Do Sight Words Really Need to Be Memorized?

By Eyal Rav-Noy, Co-Founder, Capit Learning

Almost every early-reading classroom asks children to memorize a list of sight words—words like the, are, you, said, and was—on the theory that these words can't be sounded out and simply have to be learned by heart. It's one of the most universal practices in reading instruction. It's also built on an assumption that doesn't hold up. Once you look closely at where sight words come from, the case for memorizing them starts to fall apart.

What sight words are—and the assumption beneath them

"Sight words" are words a child is taught to recognize instantly, by sight, without decoding. The term rests on a specific belief: that many English words are irregular—that they break the rules and therefore can't be decoded at all. If a word can't be sounded out, the reasoning goes, the only option is to memorize it whole.

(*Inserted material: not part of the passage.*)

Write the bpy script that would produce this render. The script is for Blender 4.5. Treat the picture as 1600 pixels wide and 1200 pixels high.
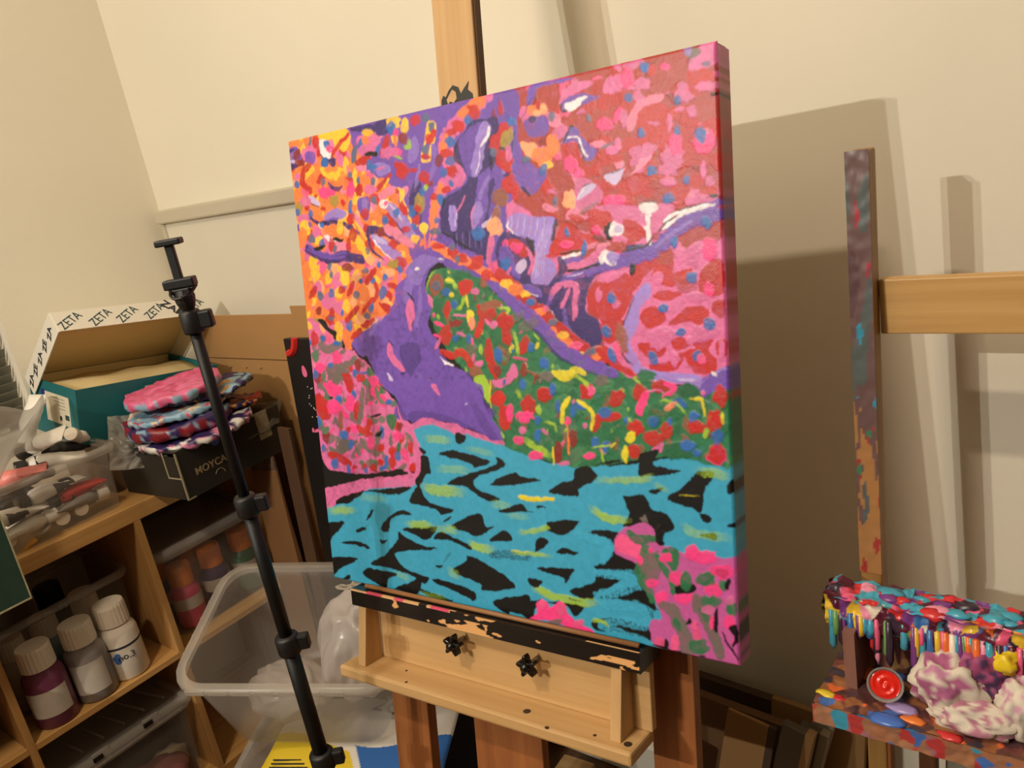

This is the same logic that underlies the old Whole-Word and Look-Say methods: treat the word as a single visual unit to be memorized, rather than a sequence of sounds to be decoded. Sight-word instruction is a small piece of that older approach surviving inside modern phonics programs.

The assumption is wrong

Here's the problem: the premise that English words are fundamentally undecodable is false. English looks irregular only when you start from the letters and ask what sound they make. Start from the sound instead, and the picture changes completely. English has 40+ sounds, each with a defined set of spellings—about 190+ spelling patterns in all. Every one of those patterns can be taught.

This shift is called Sound-to-Print, and from this perspective, there are no truly undecodable words—only words whose spellings a child hasn't been taught yet. The word isn't breaking a rule; the reader just hasn't learned that particular part of the code.

How Sound-to-Print handles "irregular" words

Take the words that top every sight-word list. "The" looks irregular until a child has learned that the digraph "th" spells the sound /th/ and that "e" can spell the “schwa” sound—at which point the word decodes like any other. "They" becomes readable once a child has also learned the spelling “ey” for the sound /ay/ (think of words like: hey, obey, prey). The words "to," "do," and "you" all use an alternative spelling for the sound /oo/, taught after the more common "oo" spelling in words like moon and soon.

In each case, the so-called sight word is simply a word that uses a part of the code, and it's taught at the point where the child has learned that particular spelling. Instead of memorizing the word as a random string of letters, the child decodes it—the same skill they use for every other word.